We don't impose restrictions beyond what Polylith itself requires (access only via .interface). We don't encapsulate our database access because it really wouldn't be practical -- see comments earlier in this thread about pragmatic testing: we have four MySQL databases with over 300 tables so trying to encapsulate all that in code would cause a massive bloat in our system that just isn't worth the "purity" tradeoff. We do have a few places where we've created a ws.*-data component and use that for "all" related data access but even there it is sometimes better to do direct next.jdbc access than add another component dependency (see "pragmatic" considerations in my previous comment). Would I love to have a pure core and imperative shell with all the side-effect-y database stuff off at the edges? Yeah, that might make certain things easier. Do I think it's practical in a system our size with such a massive dependence on a SQL database? Not really, at least not in terms of managing the extra code it would require and the extra dependencies. Right now, we can manage all of this with just two Clojure devs. If we had a bigger team, I'd probably want more separation and I'd need more devs just to manage the increase in code size that would create.

kraf19:02:32

Thank you for your insights! I also just discoveredhttps://polylith.gitbook.io/polylith/conclusion/production-systems on the Polylith page itself, that is super interesting. I'm surprised that you are only two devs 😄 You make a good point and honestly this is the tradeoff we're making as well.

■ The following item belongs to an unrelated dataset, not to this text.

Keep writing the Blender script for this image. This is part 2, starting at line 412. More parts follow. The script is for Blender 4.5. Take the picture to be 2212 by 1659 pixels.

I'm just trying to look ahead and wondering how well it will scale. Is your database split roughly along domain lines? Do you have components that can access multiple databases directly or do you aim to do this only through other components?

seancorfield19:02:14

We have a datasource for each database that has r/w privilege on just that database. Then we have a "reporting" datasource that has readonly privilege on all databases. We use Component to manage datasources and certain apps have more than one r/w datasource if they need to modify more than one database -- but we try to keep the components to just one datasource where possible.